#### CHALLENGE:
Copy out every line containing the word "scene".

_____

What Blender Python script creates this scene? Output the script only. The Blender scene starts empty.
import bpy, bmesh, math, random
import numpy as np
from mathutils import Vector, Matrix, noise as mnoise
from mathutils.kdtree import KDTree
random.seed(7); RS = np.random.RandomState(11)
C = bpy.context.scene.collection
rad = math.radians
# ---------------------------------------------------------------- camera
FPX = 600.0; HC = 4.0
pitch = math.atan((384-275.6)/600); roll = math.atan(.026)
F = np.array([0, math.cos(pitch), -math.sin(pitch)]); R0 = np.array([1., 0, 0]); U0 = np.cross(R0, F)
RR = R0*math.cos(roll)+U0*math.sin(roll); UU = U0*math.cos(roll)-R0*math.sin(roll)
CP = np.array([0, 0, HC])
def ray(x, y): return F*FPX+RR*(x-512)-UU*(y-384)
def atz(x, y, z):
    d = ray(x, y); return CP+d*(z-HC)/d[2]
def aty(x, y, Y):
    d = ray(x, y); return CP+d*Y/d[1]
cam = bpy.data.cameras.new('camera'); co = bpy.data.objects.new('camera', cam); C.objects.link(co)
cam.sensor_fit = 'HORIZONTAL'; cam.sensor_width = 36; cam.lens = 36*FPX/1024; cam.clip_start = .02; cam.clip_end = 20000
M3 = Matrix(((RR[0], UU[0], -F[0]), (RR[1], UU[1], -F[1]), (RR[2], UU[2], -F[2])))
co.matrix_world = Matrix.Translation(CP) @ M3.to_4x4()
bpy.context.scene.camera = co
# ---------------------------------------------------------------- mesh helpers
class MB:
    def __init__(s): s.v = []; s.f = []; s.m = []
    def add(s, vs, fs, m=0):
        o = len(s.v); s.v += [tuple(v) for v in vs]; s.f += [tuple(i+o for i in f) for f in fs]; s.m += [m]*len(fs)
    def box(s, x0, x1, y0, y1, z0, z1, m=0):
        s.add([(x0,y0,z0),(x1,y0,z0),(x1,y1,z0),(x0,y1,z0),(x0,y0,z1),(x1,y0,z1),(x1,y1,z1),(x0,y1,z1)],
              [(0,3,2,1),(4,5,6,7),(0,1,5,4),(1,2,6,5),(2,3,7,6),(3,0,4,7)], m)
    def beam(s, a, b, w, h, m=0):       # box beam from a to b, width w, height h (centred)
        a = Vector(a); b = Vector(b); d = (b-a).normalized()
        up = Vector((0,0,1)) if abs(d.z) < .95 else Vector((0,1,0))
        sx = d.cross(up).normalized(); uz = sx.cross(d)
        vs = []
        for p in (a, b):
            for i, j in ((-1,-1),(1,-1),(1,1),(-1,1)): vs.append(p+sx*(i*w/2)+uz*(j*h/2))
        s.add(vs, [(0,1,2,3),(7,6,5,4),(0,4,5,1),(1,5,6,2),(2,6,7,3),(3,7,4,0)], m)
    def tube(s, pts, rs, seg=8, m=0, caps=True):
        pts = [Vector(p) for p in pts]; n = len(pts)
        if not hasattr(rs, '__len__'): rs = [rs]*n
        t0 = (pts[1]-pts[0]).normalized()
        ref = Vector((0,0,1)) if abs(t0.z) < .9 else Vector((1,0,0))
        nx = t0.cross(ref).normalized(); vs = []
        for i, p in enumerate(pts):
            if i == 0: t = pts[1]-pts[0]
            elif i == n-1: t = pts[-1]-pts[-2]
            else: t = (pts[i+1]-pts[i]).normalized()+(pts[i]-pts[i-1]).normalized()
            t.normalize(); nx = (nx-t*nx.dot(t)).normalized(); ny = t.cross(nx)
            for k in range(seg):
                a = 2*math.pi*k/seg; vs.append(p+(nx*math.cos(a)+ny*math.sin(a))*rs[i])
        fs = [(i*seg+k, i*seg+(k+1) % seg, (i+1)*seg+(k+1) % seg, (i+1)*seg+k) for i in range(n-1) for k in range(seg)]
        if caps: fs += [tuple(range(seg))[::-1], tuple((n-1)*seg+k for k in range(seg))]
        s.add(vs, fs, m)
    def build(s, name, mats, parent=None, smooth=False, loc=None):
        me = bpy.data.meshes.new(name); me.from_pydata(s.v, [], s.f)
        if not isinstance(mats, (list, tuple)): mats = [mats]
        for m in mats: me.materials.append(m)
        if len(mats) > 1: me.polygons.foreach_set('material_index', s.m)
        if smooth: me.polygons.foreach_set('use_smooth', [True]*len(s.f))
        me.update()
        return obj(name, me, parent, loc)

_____

#### SOLVED EXERCISE:
What Blender Python script creates this scene? Output the script only. The Blender scene starts empty.
C = bpy.context.scene.collection
bpy.context.scene.camera = co